**Task brief**
Lines before the one containing "tag(pc, 'olive corner" are excluded; retype that line and all remaining lines of the material exactly.

**Data lines**
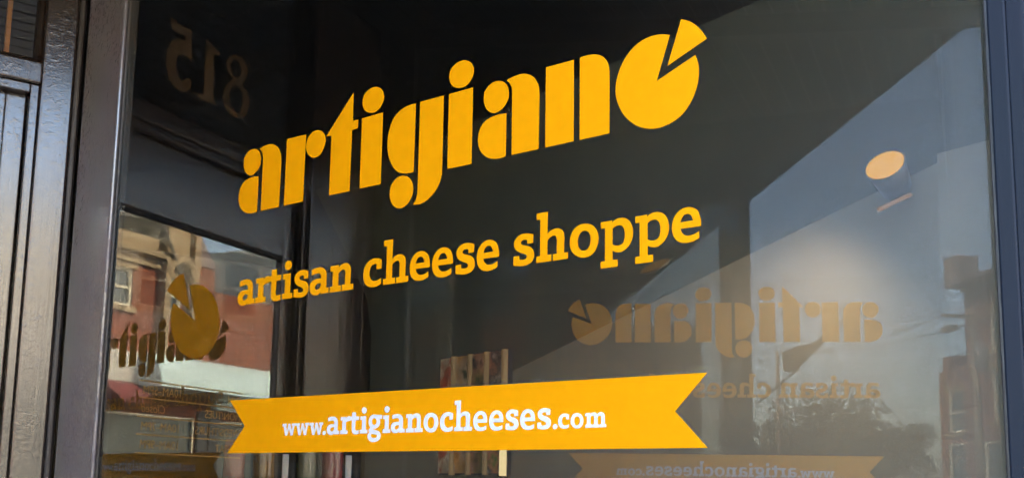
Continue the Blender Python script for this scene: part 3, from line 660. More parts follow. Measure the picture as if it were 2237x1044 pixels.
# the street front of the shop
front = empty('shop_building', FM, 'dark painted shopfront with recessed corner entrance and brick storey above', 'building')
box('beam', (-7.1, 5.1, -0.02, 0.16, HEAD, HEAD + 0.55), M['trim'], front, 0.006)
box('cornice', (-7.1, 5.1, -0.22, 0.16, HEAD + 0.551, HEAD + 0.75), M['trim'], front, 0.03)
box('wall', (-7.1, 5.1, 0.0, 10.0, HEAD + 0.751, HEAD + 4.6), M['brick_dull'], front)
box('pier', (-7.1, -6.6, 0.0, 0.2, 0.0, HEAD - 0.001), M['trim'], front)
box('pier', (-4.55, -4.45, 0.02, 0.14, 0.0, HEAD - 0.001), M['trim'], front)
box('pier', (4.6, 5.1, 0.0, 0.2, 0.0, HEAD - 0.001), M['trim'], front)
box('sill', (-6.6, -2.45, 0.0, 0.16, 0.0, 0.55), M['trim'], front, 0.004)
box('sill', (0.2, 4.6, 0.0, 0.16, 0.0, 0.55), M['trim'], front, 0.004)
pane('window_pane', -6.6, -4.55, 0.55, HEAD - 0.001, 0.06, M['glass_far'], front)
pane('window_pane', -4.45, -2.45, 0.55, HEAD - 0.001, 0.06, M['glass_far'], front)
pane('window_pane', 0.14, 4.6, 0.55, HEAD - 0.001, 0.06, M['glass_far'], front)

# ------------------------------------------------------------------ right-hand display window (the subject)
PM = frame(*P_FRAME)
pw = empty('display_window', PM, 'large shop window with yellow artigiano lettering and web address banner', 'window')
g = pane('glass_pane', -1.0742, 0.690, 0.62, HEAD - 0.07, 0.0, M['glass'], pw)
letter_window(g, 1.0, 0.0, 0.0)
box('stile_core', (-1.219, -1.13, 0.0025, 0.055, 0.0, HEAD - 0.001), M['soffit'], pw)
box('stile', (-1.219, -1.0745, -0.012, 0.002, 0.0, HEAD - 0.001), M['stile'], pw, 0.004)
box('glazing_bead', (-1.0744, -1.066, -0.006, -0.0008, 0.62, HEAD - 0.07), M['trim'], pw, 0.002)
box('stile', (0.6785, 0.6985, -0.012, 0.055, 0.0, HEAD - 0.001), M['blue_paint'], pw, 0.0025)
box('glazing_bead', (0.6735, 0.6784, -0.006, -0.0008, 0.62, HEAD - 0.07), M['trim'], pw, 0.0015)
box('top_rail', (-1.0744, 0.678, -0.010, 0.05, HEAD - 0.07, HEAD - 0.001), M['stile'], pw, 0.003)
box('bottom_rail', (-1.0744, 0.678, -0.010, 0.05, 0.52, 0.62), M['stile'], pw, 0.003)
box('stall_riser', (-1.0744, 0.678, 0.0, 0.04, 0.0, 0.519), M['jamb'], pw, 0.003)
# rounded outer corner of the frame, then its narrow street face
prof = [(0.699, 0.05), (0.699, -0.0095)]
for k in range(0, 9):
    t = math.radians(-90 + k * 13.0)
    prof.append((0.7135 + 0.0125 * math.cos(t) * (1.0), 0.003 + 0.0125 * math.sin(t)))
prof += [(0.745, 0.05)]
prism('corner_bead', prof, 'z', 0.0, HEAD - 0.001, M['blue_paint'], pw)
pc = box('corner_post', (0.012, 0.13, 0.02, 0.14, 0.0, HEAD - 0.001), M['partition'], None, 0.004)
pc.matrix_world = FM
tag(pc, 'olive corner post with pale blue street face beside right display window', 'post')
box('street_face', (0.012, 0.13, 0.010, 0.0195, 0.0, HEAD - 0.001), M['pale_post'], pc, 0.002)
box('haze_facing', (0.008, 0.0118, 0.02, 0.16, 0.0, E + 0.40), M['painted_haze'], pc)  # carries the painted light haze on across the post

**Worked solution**
tag(pc, 'olive corner post with pale blue street face beside right display window', 'post')
box('street_face', (0.012, 0.13, 0.010, 0.0195, 0.0, HEAD - 0.001), M['pale_post'], pc, 0.002)
box('haze_facing', (0.008, 0.0118, 0.02, 0.16, 0.0, E + 0.40), M['painted_haze'], pc)  # carries the painted light haze on across the post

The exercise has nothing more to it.